### TASK GOAL
The required output is the block of lines from the line with "Reconstruct this image" to the line with "COL = SC.collection", endpoints included and pictures omitted.

(Rows from a 3D scene dataset)
- - - - -

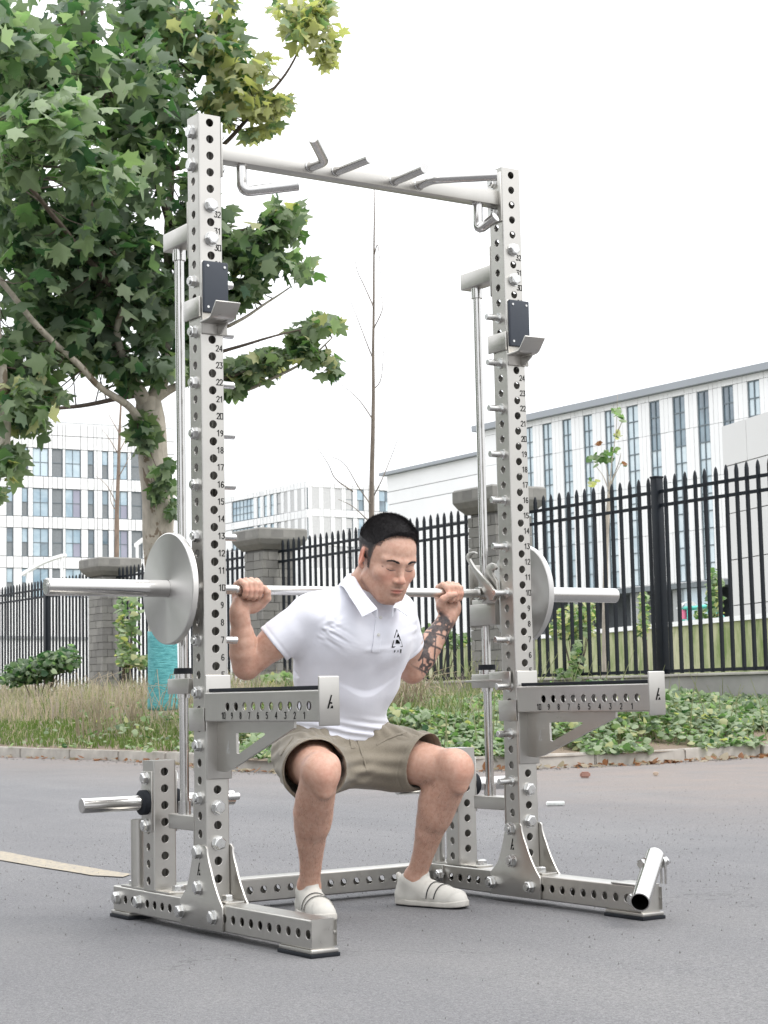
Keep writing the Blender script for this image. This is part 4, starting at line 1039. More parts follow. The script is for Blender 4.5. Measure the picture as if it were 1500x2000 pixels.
# ---- arms with hands
def arm_vol(sh, el, wr, lo, hi, s, fx_, th):
    v = Vol(lo, hi, .0024)
    v.cone(sh, lerp(sh,el,.45), .048, .0475); v.cone(lerp(sh,el,.45), el, .0475, .042, .004)
    u = (el-sh)/np.linalg.norm(el-sh); f = (wr-el)/np.linalg.norm(wr-el)
    v.ell(lerp(sh,el,.55)+V3(0,-.012,.008), (.046,.046,.046), .03)
    v.cone(el, lerp(el,wr,.25), .043, .0465, .006)
    for (t0,r0),(t1,r1) in zip(((.25,.0465),(.45,.042),(.62,.0355),(.8,.0295)),((.45,.042),(.62,.0355),(.8,.0295),(1,.0262))): v.cone(lerp(el,wr,t0), lerp(el,wr,t1), r0, r1, .003)
    # wrist is wider than thick
    v.cone(lerp(el,wr,.9)+V3(-.007,0,0), wr+V3(-.008,0,.01), .022, .021, .012); v.cone(lerp(el,wr,.9)+V3(.007,0,0), wr+V3(.008,0,.01), .022, .021, .012)
    # palm: heel, thenar, knuckle row behind the bar
    xm = sum(fx_)/4
    pc = V3(xm-s*.000, .1755, .950)
    v.cone(wr, pc, .0245, .024, .006)
    for xf in fx_: v.cone((xf*.7+(wr[0])*.3, .1725, .935), (xf, .1835, .982), .0135, .0120, .012)
    v.ell((fx_[0]+s*.000, .160, .946), (.018,.018,.024), .014)                 # thenar pad
    v.ell((fx_[3]-s*.004, .160, .944), (.014,.016,.026), .014)                 # heel of the hand
    # four fingers over the top of the bar
    for i, xf in enumerate(fx_):
        r0 = (.0102,.0106,.0102,.0090)[i]; dz = (-.0005,.001,0,-.0015)[i]; ex = (.0,.0,.0,.0)[i]
        tx = xf + (xm-xf)*.10
        pts = [V3(xf,.1835,.985), V3(xf,.1755,1.0065+dz), V3(xf*.98+tx*.02,.1500,1.0150+dz), V3(tx,.1285,1.0035+dz), V3(tx,.1235,.9850), V3(tx,.1290,.9690+(.001,-.0015,-.0005,.0025)[i]), V3(tx,.1360,.9640+(.001,-.0015,0,.003)[i])]
        q = Vol(lo, hi, .0024) if False else None
        rs = [r0*1.08, r0*1.1, r0, r0*1.06, r0*.93, r0*.88, r0*.80]
        for j in range(len(pts)-1): v.cone(pts[j], pts[j+1], rs[j], rs[j+1], .0022)
    # thumb from the side of the palm, wrapped under and up the front of the bar
    for j in range(len(th)-1): v.cone(th[j][:3], th[j+1][:3], th[j][3], th[j+1][3], .010 if j == 0 else .003)
    return v
thR = [(.214,.164,.936,.0165),(.234,.146,.946,.0140),(.243,.126,.962,.0122),(.240,.1185,.980,.0108),(.232,.120,.992,.0092)]
thL = [(.915,.162,.938,.0165),(.893,.144,.950,.0140),(.890,.124,.966,.0122),(.905,.111,.978,.0108),(.924,.106,.981,.0094)]
fR = (.2215,.2025,.1840,.1665); fL = (.9100,.9290,.9475,.9650)
avR = arm_vol(shR, elR, wrR, (.10,.02,.66), (.46,.31,1.04), 1, fR, thR)
avL = arm_vol(shL, elL, wrL, (.66,.02,.66), (1.04,.31,1.04), -1, fL, thL)
# ---- legs and trunk
bv = Vol((.16,-.16,.02), (.98,.50,1.02), .0046)
def leg(hip, kn, an, out):
    bv.cone(hip, lerp(hip,kn,.5), .090, .078, .02); bv.cone(lerp(hip,kn,.5), kn, .076, .051, .006)
    bv.ell(kn+V3(0,-.010,.002), (.047,.044,.050), .03); bv.ell(kn+V3(0,-.036,-.002), (.027,.015,.030), .02); bv.ell(kn+V3(0,-.030,-.060), (.020,.014,.018), .025)
    bv.ell(kn+V3(-out*.022,-.014,.022), (.03,.03,.03), .03)
    P_ = [(0,.050,0),(.10,.0515,.008),(.22,.0550,.016),(.34,.0555,.022),(.46,.051,.020),(.58,.044,.014),(.70,.0365,.007),(.82,.0325,.002),(.92,.032,0),(1,.034,0)]
    for (t0,r0,y0),(t1,r1,y1) in zip(P_, P_[1:]): bv.cone(lerp(kn,an,t0)+V3(0,y0,0), lerp(kn,an,t1)+V3(0,y1,0), r0, r1, .004)
    bv.cone(lerp(kn,an,.04)+V3(0,-.020,0), lerp(kn,an,.45)+V3(0,-.018,0), .040, .031, .03); bv.cone(lerp(kn,an,.45)+V3(0,-.018,0), lerp(kn,an,.85)+V3(0,-.004,0), .030, .024, .01)
    bv.ell(lerp(kn,an,.30)+V3(-out*.018,.026,0), (.036,.04,.075), .03)
    for s in (-1,1): bv.ell(an+V3(s*.024,.0,.016), (.011,.014,.015), .014)
    bv.cone(an, an+V3(0,-.02,-.04), .031, .028, .02)
leg(hipR, kneR, ankR, -1); leg(hipL, kneL, ankL, 1)
bv.ell((.566,.32,.515), (.155,.115,.10), .04); bv.cone((.562,.25,.60), (.557,.13,.83), .11, .12, .05)
# ---- mesh the skin as one object
def collect(vols, relaxes):
    Ps, Qs, o = [], [], 0
    for v, r in zip(vols, relaxes):
        P, Q = v.mesh(); Q = outward(P-P.mean(0), Q); P = relax(P, Q, r, .45); Ps.append(P); Qs.append(Q+o); o += len(P)
    return np.concatenate(Ps), np.concatenate(Qs)
P, Q = collect([hv, avR, avL, bv], [1, 1, 1, 5])
# head-local coordinates for colour regions
H = (P-HC) @ RH
face = np.exp(-(((H[:,0])/.09)**4+((H[:,1]+.07)/.06)**4+((H[:,2]+.02)/.12)**4))
def blob(c, r): return np.exp(-(((H-np.array(c))/np.array(r))**2).sum(1))
lip = np.clip(blob((0,-.098,-.0745), (.0165,.02,.0062))*1.5, 0, 1)
red = .6*blob((.035,-.07,-.035),(.022,.03,.02))+.6*blob((-.035,-.07,-.035),(.022,.03,.02))+.6*blob((0,-.11,-.04),(.012,.012,.012))+1.0*blob((-.083,.012,-.005),(.012,.024,.034))+1.0*blob((.083,.012,-.005),(.012,.024,.034))
for c, r in ((kneR+V3(0,-.055,0),.035),(kneL+V3(0,-.05,0),.035),(elR,.05),(elL,.05)): red += .38*np.exp(-((P-c)**2).sum(1)/r**2)*(.6+.5*vnoise(P,(45,45,45),31))
for xs in (fR, fL):
    for x in xs: red += .4*np.exp(-((P-V3(x,.125,.985))**2).sum(1)/.012**2)
stub = np.clip(.85*blob((0,-.098,-.062),(.024,.02,.006))+.4*blob((0,-.085,-.098),(.028,.03,.016)), 0, 1)
mole = blob((-.0555,-.066,-.006),(.0022,.02,.0024))
lidd = np.clip(blob((.0325,-.085,-.0135),(.016,.02,.0035))+blob((-.0325,-.085,-.0135),(.016,.02,.0035)), 0, 1)*.5
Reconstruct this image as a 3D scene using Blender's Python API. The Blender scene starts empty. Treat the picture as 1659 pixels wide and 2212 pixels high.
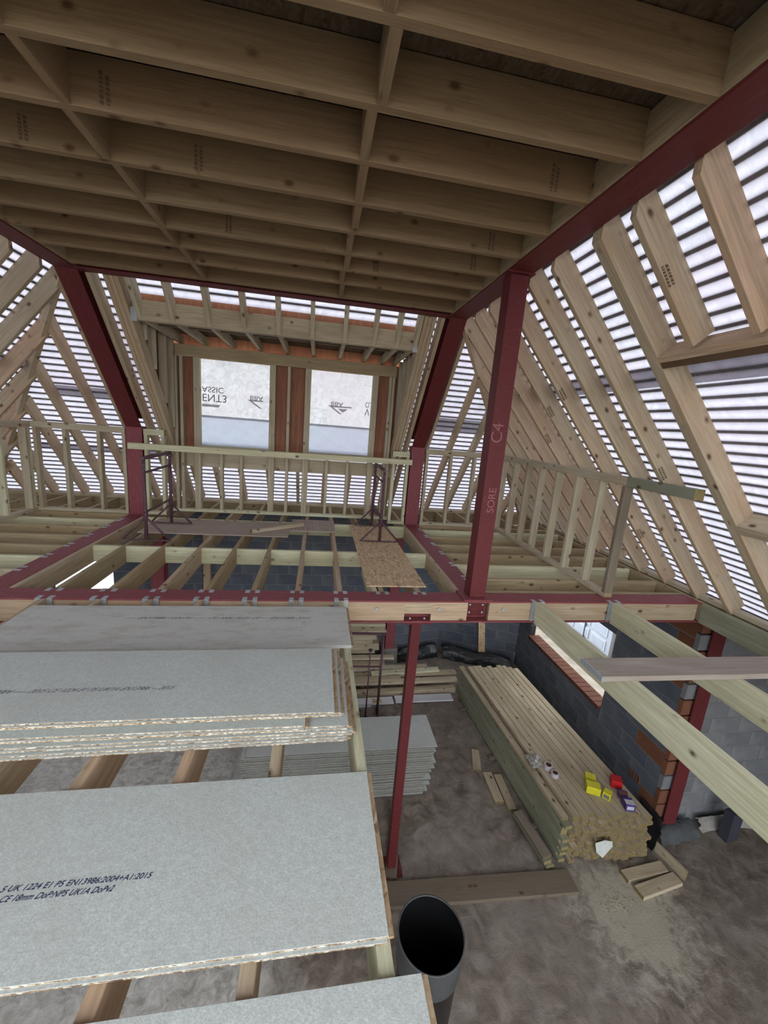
import bpy, math, random
from mathutils import Vector, Matrix
random.seed(7)
SC = bpy.context.scene
COL = SC.collection

# ------------------------------------------------------------------ camera
def make_camera():
    f, yaw, pitch, roll = 873.167, math.radians(9.807), math.radians(11.818), math.radians(4.58)
    fwd = Vector((math.sin(yaw)*math.cos(pitch), math.cos(yaw)*math.cos(pitch), -math.sin(pitch)))
    right = Vector((math.cos(yaw), -math.sin(yaw), 0)); up = right.cross(fwd)
    r = right*math.cos(roll)+up*math.sin(roll); u = -right*math.sin(roll)+up*math.cos(roll)
    cd = bpy.data.cameras.new('camera'); cd.sensor_fit = 'HORIZONTAL'; cd.sensor_width = 36
    cd.lens = f/1659*36; cd.clip_start = .02; cd.clip_end = 200
    co = bpy.data.objects.new('camera', cd); COL.objects.link(co)
    m = Matrix((r, u, -fwd)).transposed().to_4x4(); m.translation = Vector((-.265, -3.421, 1.564))
    co.matrix_world = m; SC.camera = co
make_camera()

# ------------------------------------------------------------------ world, exposure
W = bpy.data.worlds.new('overcast_sky'); SC.world = W; W.use_nodes = True
wn = W.node_tree; wn.nodes.clear()
bg = wn.nodes.new('ShaderNodeBackground'); wo = wn.nodes.new('ShaderNodeOutputWorld')
bg.inputs['Color'].default_value = (.90, .95, 1.0, 1); bg.inputs['Strength'].default_value = 2.8
wn.links.new(bg.outputs[0], wo.inputs[0])
SC.view_settings.view_transform = 'Standard'; SC.view_settings.look = 'None'
SC.view_settings.gamma = 1; SC.view_settings.use_curve_mapping = False
SC.view_settings.exposure = 0.6
SC.cycles.max_bounces = 9; SC.cycles.diffuse_bounces = 7; SC.cycles.transmission_bounces = 8
SC.cycles.use_denoising = True
SC.cycles.caustics_reflective = False; SC.cycles.caustics_refractive = False

# ------------------------------------------------------------------ node helpers
class NT:
    def __init__(s, name):
        s.m = bpy.data.materials.new(name); s.m.use_nodes = True; s.t = s.m.node_tree; s.t.nodes.clear()
        s.out = s.t.nodes.new('ShaderNodeOutputMaterial')
    def n(s, typ, **kw):
        nd = s.t.nodes.new('ShaderNode'+typ)
        for k, v in kw.items():
            if k in nd.inputs: s.set(nd.inputs[k], v)
            else: setattr(nd, k, v)
        return nd
    def set(s, sock, v):
        if isinstance(v, bpy.types.NodeSocket): s.t.links.new(v, sock)
        elif isinstance(v, (tuple, list)) and len(v) == 3 and sock.type == 'RGBA': sock.default_value = (*v, 1)
        else: sock.default_value = v
    def co(s, which='Object'): return s.n('TexCoord').outputs[which]
    def vec(s, v, scale=(1,1,1), loc=(0,0,0)):
        mp = s.n('Mapping', Vector=v); mp.inputs['Scale'].default_value = scale
        s.set(mp.inputs['Location'], loc) if not isinstance(loc, bpy.types.NodeSocket) else s.t.links.new(loc, mp.inputs['Location'])
        return mp.outputs[0]
    def noise(s, v, sc, det=3, rough=.5, dist=0):
        nd = s.n('TexNoise', Vector=v); nd.inputs['Scale'].default_value = sc; nd.inputs['Detail'].default_value = det
        nd.inputs['Roughness'].default_value = rough; nd.inputs['Distortion'].default_value = dist
        return nd.outputs['Fac']
    def voro(s, v, sc, feature='F1', out='Distance'):
        nd = s.n('TexVoronoi', Vector=v, feature=feature); nd.inputs['Scale'].default_value = sc
        return nd.outputs[out]
    def ramp(s, fac, stops):
        nd = s.n('ValToRGB', Fac=fac); e = nd.color_ramp.elements
        while len(e) < len(stops): e.new(.5)
        for el, (p, c) in zip(e, stops):
            el.position = p; el.color = (*c, 1) if isinstance(c, tuple) else (c, c, c, 1)
        return nd.outputs['Color']
    def mix(s, fac, a, b, mode='MIX'):
        nd = s.n('MixRGB', blend_type=mode); s.set(nd.inputs[0], fac); s.set(nd.inputs[1], a); s.set(nd.inputs[2], b)
        return nd.outputs[0]
    def math(s, op, a, b=0.0, c=None):
        nd = s.n('Math', operation=op); s.set(nd.inputs[0], a); s.set(nd.inputs[1], b)
        if c is not None: s.set(nd.inputs[2], c)
        return nd.outputs[0]
    def bump(s, h, st=.3, d=.01):
        nd = s.n('Bump', Height=h); nd.inputs['Strength'].default_value = st; nd.inputs['Distance'].default_value = d
        return nd.outputs[0]
    def bsdf(s, col, rough=.7, spec=.3, metal=0, bump=None):
        nd = s.n('BsdfPrincipled'); s.set(nd.inputs['Base Color'], col); s.set(nd.inputs['Roughness'], rough)
        nd.inputs['Specular IOR Level'].default_value = spec; nd.inputs['Metallic'].default_value = metal
        if bump is not None: s.set(nd.inputs['Normal'], bump)
        s.t.links.new(nd.outputs[0], s.out.inputs[0]); return s.m

MATS = {}
def wood(name, cols, sat_noise=.5, knots=True, end=(.42,.33,.19)):
    """sawn timber, grain along the object's local X"""
    t = NT(name)
    oi = t.n('ObjectInfo').outputs['Random']
    off = t.n('CombineXYZ', X=t.math('MULTIPLY', oi, 37.0), Y=t.math('MULTIPLY', oi, 11.0), Z=t.math('MULTIPLY', oi, 23.0)).outputs[0]
    v = t.n('VectorMath', operation='ADD'); t.set(v.inputs[0], t.co()); t.set(v.inputs[1], off); v = v.outputs[0]
    gr = t.noise(t.vec(v, (1.2, 26, 26)), 2.0, 4, .6, .6)
    fine = t.noise(t.vec(v, (6, 160, 160)), 1.0, 3, .7)
    big = t.noise(t.vec(v, (.8, 3, 3)), 1.6, 2)
    a, b, c = cols
    base = t.ramp(t.math('FRACT', t.math('MULTIPLY', oi, 7.31)), [(0, a), (.5, b), (1, c)])
    col = t.mix(t.ramp(gr, [(.36, 0.0), (.66, .75)]), base, tuple(x*q for x, q in zip(b, (.62,.57,.50))))
    col = t.mix(t.ramp(big, [(.42, 0.0), (.68, .6)]), col, (c[0]*.72, c[1]*.68, c[2]*.6))
    col = t.mix(t.ramp(fine, [(.4, .0), (.75, .3)]), col, tuple(x*.5 for x in a))
    if knots:
        vk = t.voro(t.vec(v, (5.0, 8, 8)), 1.0)
        gate = t.ramp(t.noise(t.vec(v, (2.2, 1, 1)), 2.4, 1), [(.40, 0.0), (.50, 1.0)])
        col = t.mix(t.math('MULTIPLY', gate, t.ramp(vk, [(.08, .92), (.125, .45), (.21, 0.0)])), col, (.09, .045, .022))
    nrm = t.n('SeparateXYZ', Vector=t.co('Normal')).outputs[0]
    isend = t.math('GREATER_THAN', t.math('ABSOLUTE', nrm), .9)
    rings = t.noise(t.vec(v, (4, 60, 30)), 1.0, 3)
    col = t.mix(isend, col, t.ramp(rings, [(.35, tuple(x*.65 for x in end)), (.65, end)]))
    return t.bsdf(col, .75, .2, 0, t.bump(t.math('ADD', gr, fine), .25, .004))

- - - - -

### RESULT BELOW
Reconstruct this image as a 3D scene using Blender's Python API. The Blender scene starts empty. Treat the picture as 1659 pixels wide and 2212 pixels high.
import bpy, math, random
from mathutils import Vector, Matrix
random.seed(7)
SC = bpy.context.scene
COL = SC.collection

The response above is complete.